● **Data excerpt**:
####################

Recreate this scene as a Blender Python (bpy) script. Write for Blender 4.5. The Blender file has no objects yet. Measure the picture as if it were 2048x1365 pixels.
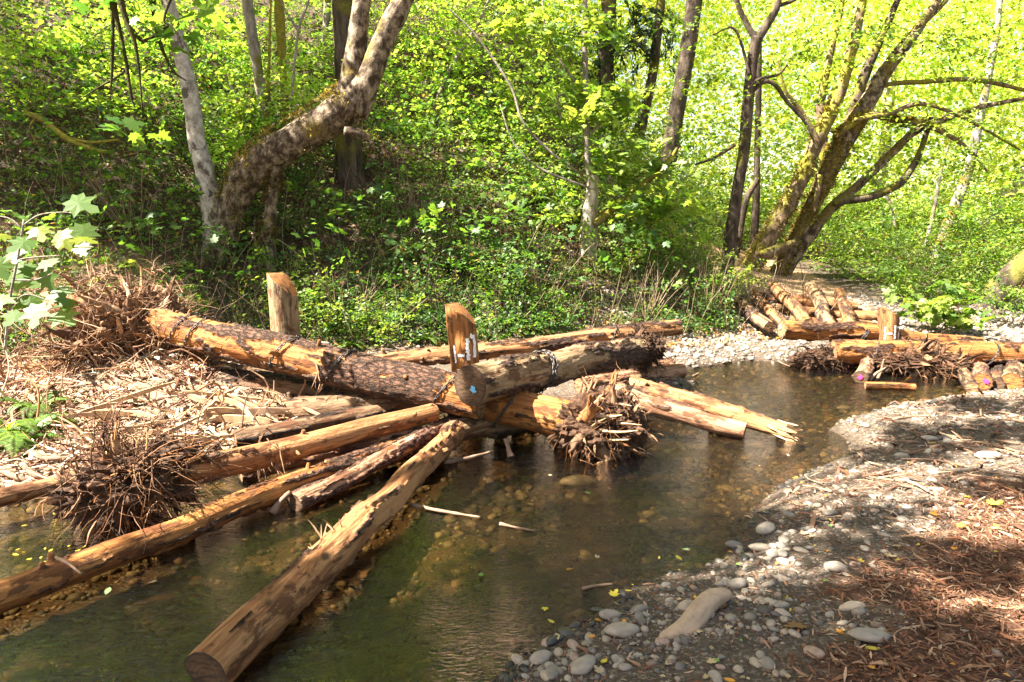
import bpy, bmesh, math, random
import numpy as np
from mathutils import Vector, Matrix

S = bpy.context.scene
COL = S.collection
rng = np.random.default_rng(11)
random.seed(11)
rad = math.radians

# ------------------------------------------------------------------ camera, sky, sun, exposure
CAM_Z = 1.9
PITCH = rad(8.8)
FPX = 24.0 / 36.0 * 2048
cd = bpy.data.cameras.new('camera')
cd.lens = 24.0; cd.sensor_width = 36.0; cd.clip_start = 0.05; cd.clip_end = 600
cam = bpy.data.objects.new('camera', cd); COL.objects.link(cam)
cam.location = (0, 0, CAM_Z); cam.rotation_euler = (rad(90) - PITCH, 0, 0)
S.camera = cam

SUN = np.array([-0.60, -0.16, 0.80]); SUN = SUN / np.linalg.norm(SUN)
SUN_EL = math.asin(SUN[2]); SUN_AZ = math.atan2(SUN[0], SUN[1])
w = bpy.data.worlds.new('World'); S.world = w; w.use_nodes = True
nt = w.node_tree; bg = nt.nodes['Background']
sk = nt.nodes.new('ShaderNodeTexSky'); sk.sky_type = 'NISHITA'; sk.sun_disc = False
sk.sun_elevation = SUN_EL; sk.sun_rotation = SUN_AZ
sk.air_density = 1.0; sk.dust_density = 1.2; sk.ozone_density = 1.0
wb = nt.nodes.new('ShaderNodeMix'); wb.data_type = 'RGBA'; wb.blend_type = 'MULTIPLY'; wb.inputs[0].default_value = 1.0; wb.inputs[7].default_value = (1.2, 1.0, 0.76, 1)   # the camera's warm white balance
nt.links.new(sk.outputs[0], wb.inputs[6]); nt.links.new(wb.outputs[2], bg.inputs[0]); bg.inputs[1].default_value = 0.05
sd = bpy.data.lights.new('sun', 'SUN'); sd.energy = 5.0; sd.angle = rad(0.6); sd.color = (1.0, 0.93, 0.80)
so = bpy.data.objects.new('sun', sd); COL.objects.link(so)
so.rotation_euler = Vector(-SUN).to_track_quat('-Z', 'Y').to_euler()
S.view_settings.view_transform = 'Standard'; S.view_settings.look = 'None'
S.view_settings.gamma = 1.0; S.view_settings.use_curve_mapping = False
S.view_settings.exposure = 3.0
S.render.engine = 'CYCLES'
cy = S.cycles
cy.max_bounces = 6; cy.diffuse_bounces = 3; cy.glossy_bounces = 2; cy.transmission_bounces = 3
cy.transparent_max_bounces = 8; cy.caustics_reflective = False; cy.caustics_refractive = False
cy.sample_clamp_indirect = 6.0; cy.use_denoising = True
cy.use_adaptive_sampling = True; cy.adaptive_threshold = 0.02

# ------------------------------------------------------------------ pixel helpers (photo pixels, 2048 x 1365)
def ray(px, py):
    u = (px - 1024) / FPX; v = -(py - 682.5) / FPX
    c, s = math.cos(PITCH), math.sin(PITCH)
    return np.array([u, c + v * s, -s + v * c])
def P(px, py, Y):
    d = ray(px, py); t = Y / d[1]
    return np.array([0, 0, CAM_Z]) + d * t
def G(px, py, z=0.0):
    d = ray(px, py); t = (z - CAM_Z) / d[2]
    return np.array([0, 0, CAM_Z]) + d * t

# ------------------------------------------------------------------ noise
def _hash(i, j, k):
    n = (i.astype(np.uint32) * np.uint32(374761393) + j.astype(np.uint32) * np.uint32(668265263) + k.astype(np.uint32) * np.uint32(2246822519))
    n = (n ^ (n >> np.uint32(13))) * np.uint32(1274126177)
    n = n ^ (n >> np.uint32(16))
    return (n & np.uint32(0xFFFFFF)).astype(np.float64) / 0xFFFFFF
def vnoise(p):
    p = np.asarray(p, float); f = np.floor(p); t = p - f; t = t * t * (3 - 2 * t)
    i = f.astype(np.int64)
    a, b, c = i[:, 0], i[:, 1], i[:, 2]
    r = 0
    for dx in (0, 1):
        wx = t[:, 0] if dx else 1 - t[:, 0]
        for dy in (0, 1):
            wy = t[:, 1] if dy else 1 - t[:, 1]
            for dz in (0, 1):
                wz = t[:, 2] if dz else 1 - t[:, 2]
                r = r + wx * wy * wz * _hash(a + dx, b + dy, c + dz)
    return r * 2 - 1
def fbm(p, o=4):
    p = np.asarray(p, float); r = 0; a = 0.5; s = 1.0
    for _ in range(o):
        r = r + a * vnoise(p * s + 17.3 * _); a *= 0.5; s *= 2.03
    return r
def sstep(a, b, x):
    t = np.clip((x - a) / (b - a), 0, 1); return t * t * (3 - 2 * t)

# ------------------------------------------------------------------ mesh builder
class MB:
    def __init__(s): s.v = []; s.f = []; s.c = []; s.m = []; s.n = 0
    def add(s, v, f, c=(0, 0, 0, 1), mi=0):
        v = np.asarray(v, float).reshape(-1, 3)
        if not isinstance(f, list): f = [f]
        for q in f:
            q = np.asarray(q, np.int64)
            if q.size: s.f.append(q + s.n); s.m.append(mi)
        c = np.asarray(c, float)
        if c.ndim == 1: c = np.tile(c, (len(v), 1))
        if c.shape[1] == 3: c = np.hstack([c, np.ones((len(c), 1))])
        s.v.append(v); s.c.append(c); s.n += len(v); return s
    def build(s, name, mats, parent=None, origin=None, smooth=True):
        v = np.concatenate(s.v) if s.v else np.zeros((0, 3))
        if origin is not None: v = v - np.asarray(origin)
        me = bpy.data.meshes.new(name)
        loops = np.concatenate([q.ravel() for q in s.f]); tot = np.concatenate([np.full(len(q), q.shape[1]) for q in s.f])
        st = np.concatenate([[0], np.cumsum(tot)[:-1]])
        me.vertices.add(len(v)); me.vertices.foreach_set('co', v.ravel().astype(np.float32))
        me.loops.add(len(loops)); me.loops.foreach_set('vertex_index', loops.astype(np.int32))
        me.polygons.add(len(tot)); me.polygons.foreach_set('loop_start', st.astype(np.int32))
        me.polygons.foreach_set('loop_total', tot.astype(np.int32))
        me.polygons.foreach_set('use_smooth', np.full(len(tot), smooth))
        if not isinstance(mats, (list, tuple)): mats = [mats]
        for m in mats: me.materials.append(m)
        if len(mats) > 1:
            me.polygons.foreach_set('material_index', np.concatenate([np.full(len(q), mi) for q, mi in zip(s.f, s.m)]).astype(np.int32))
        at = me.color_attributes.new('Col', 'FLOAT_COLOR', 'POINT')
        at.data.foreach_set('color', np.concatenate(s.c).ravel().astype(np.float32))
        me.update(calc_edges=True)
        o = bpy.data.objects.new(name, me); COL.objects.link(o)
        if parent is not None: o.parent = parent
        return o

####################

● **Instructions to follow**: Write out exactly the opening lines of the data, stopping after the line that holds "rad = math.radians". Exclude pictures.

● **Written answer**:
Recreate this scene as a Blender Python (bpy) script. Write for Blender 4.5. The Blender file has no objects yet. Measure the picture as if it were 2048x1365 pixels.
import bpy, bmesh, math, random
import numpy as np
from mathutils import Vector, Matrix

S = bpy.context.scene
COL = S.collection
rng = np.random.default_rng(11)
random.seed(11)
rad = math.radians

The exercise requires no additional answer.